[Devel] Re: [patch 7/9] unprivileged mounts: allow unprivileged fuse mounts

Nigel Cunningham nigel at nigel.suspend2.net
Wed Jan 9 01:29:24 PST 2008


Hi.

Miklos Szeredi wrote:
>>>> On Tue 2008-01-08 12:35:09, Miklos Szeredi wrote:
>>>>> From: Miklos Szeredi <mszeredi at suse.cz>
>>>>>
>>>>> Use FS_SAFE for "fuse" fs type, but not for "fuseblk".
>>>>>
>>>>> FUSE was designed from the beginning to be safe for unprivileged users.  This
>>>>> has also been verified in practice over many years.  In addition unprivileged
>>>> Eh? So 'kill -9 no longer works' and 'suspend no longer works' is not
>>>> considered important enough to even mention?
>>> No.  Because in practice they don't seem to matter.  Also because
>>> there's no way in which fuse could be done differently to address
>>> these issues.
>> Could you clarify, please? I hope I'm getting the wrong end of the stick
>> - it sounds to me like you and Pavel are saying that this patch breaks
>> suspending to ram (and hibernating?) but you want to push it anyway
>> because you haven't been able to produce an instance, don't think
>> suspending or hibernating matter and couldn't fix fuse anyway?
> 
> This patch has nothing to do with suspend or hibernate.  What this
> patchset does, is help get rid of fusermount, a suid-root mount
> helper.  It also opens up new possibilities, which are not fuse
> related.

That's what I thought.
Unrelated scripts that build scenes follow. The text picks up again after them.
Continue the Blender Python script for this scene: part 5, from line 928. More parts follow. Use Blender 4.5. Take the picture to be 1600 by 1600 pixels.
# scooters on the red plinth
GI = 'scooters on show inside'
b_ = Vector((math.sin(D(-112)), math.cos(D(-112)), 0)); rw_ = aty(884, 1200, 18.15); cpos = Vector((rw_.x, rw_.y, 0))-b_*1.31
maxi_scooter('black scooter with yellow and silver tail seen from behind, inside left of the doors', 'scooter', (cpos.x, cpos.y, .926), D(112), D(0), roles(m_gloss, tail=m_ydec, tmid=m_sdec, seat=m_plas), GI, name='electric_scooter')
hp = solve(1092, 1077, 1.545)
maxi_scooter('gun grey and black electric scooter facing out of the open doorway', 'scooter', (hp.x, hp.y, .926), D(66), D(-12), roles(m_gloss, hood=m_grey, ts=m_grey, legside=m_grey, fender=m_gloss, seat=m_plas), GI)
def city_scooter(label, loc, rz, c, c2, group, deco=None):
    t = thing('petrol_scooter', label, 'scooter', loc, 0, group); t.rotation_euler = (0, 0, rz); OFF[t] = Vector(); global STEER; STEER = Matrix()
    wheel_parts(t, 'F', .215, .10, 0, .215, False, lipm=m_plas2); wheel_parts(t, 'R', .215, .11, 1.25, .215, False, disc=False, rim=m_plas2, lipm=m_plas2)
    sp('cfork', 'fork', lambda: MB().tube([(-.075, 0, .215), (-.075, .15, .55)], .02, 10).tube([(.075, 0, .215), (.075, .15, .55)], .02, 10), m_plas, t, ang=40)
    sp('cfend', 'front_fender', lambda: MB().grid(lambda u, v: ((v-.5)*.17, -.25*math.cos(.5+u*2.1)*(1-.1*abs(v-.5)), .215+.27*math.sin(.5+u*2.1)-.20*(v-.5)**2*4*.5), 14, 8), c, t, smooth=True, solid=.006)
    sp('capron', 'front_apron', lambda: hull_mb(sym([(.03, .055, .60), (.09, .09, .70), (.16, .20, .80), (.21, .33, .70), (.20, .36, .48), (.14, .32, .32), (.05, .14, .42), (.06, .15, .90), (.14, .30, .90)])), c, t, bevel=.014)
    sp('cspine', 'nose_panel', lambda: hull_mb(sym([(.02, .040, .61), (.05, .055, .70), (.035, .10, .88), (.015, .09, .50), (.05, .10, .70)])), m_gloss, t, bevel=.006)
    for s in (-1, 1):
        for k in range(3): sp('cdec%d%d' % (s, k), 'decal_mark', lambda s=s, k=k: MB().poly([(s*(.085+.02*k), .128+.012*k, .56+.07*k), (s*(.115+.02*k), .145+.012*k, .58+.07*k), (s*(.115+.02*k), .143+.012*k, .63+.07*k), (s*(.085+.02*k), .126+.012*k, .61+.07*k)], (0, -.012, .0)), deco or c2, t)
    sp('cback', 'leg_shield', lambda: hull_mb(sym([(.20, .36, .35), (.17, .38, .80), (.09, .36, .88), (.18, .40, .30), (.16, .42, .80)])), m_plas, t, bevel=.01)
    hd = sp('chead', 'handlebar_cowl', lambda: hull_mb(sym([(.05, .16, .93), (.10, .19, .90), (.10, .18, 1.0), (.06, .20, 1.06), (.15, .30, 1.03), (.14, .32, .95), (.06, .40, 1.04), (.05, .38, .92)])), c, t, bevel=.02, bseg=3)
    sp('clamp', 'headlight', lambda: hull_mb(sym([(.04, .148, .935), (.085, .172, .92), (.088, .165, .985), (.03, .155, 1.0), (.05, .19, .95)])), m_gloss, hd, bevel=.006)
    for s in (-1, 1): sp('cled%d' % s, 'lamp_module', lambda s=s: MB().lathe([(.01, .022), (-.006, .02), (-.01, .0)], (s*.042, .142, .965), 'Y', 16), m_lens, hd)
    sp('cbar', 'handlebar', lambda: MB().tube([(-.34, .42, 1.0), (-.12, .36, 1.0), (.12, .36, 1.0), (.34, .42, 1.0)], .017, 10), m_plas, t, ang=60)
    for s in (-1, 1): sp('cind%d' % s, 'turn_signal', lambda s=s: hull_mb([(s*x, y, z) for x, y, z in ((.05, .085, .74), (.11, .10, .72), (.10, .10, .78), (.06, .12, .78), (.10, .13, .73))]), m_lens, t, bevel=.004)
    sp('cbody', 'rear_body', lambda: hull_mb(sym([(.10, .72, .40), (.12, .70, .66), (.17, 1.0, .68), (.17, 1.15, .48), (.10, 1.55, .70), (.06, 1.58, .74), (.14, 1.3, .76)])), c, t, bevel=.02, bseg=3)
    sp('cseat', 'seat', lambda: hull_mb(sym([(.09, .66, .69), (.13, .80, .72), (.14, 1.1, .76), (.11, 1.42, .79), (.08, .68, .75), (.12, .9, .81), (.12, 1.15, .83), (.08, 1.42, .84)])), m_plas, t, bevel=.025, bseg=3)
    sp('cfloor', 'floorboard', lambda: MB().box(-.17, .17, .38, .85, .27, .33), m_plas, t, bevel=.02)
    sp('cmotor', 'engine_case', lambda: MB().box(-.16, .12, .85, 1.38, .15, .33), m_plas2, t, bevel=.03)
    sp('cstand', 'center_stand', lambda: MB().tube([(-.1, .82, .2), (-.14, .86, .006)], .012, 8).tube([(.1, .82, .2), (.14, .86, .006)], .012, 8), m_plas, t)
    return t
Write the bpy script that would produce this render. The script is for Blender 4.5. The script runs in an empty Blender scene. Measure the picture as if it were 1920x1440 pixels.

So what was Pavel talking about with "kill -9 no
longer works" and "suspend no longer works" above? I couldn't understand
it from the context.

> Fuse has bad interactions with the freezer, theoretically.  In
> practice, I remember just one bug report (that sparked off this whole
> "do we need freezer, or don't we" flamefest), that actually got fixed
> fairly quickly, ...maybe.  Rafael probably remembers better.

I think they just gave up and considered it unsolvable. I'm not sure it is.

>>> The 'kill -9' thing is basically due to VFS level locking not being
>>> interruptible.  It could be changed, but I'm not sure it's worth it.
>>>
>>> For the suspend issue, there are also no easy solutions.
>> What are the non-easy solutions?
> 
> The ability to freeze tasks in uninterruptible sleep, or more
> generally at any preempt point (except when drivers are poking
> hardware).

Couldn't some sort of scheduler based solution deal with the
uninterruptible sleeping case?

> I know this doesn't play well with userspace hibernate, and I don't
> think it can be resolved without going the kexec way.

I can see the desirability of kexec when it comes to avoiding the
freezer, but comes with its own problems too - having the original
context usable is handy, not having to set aside a large amount of space
for a second kernel is also desirable and there are still greater issues
of transferring information backwards and forwards between the two kernels.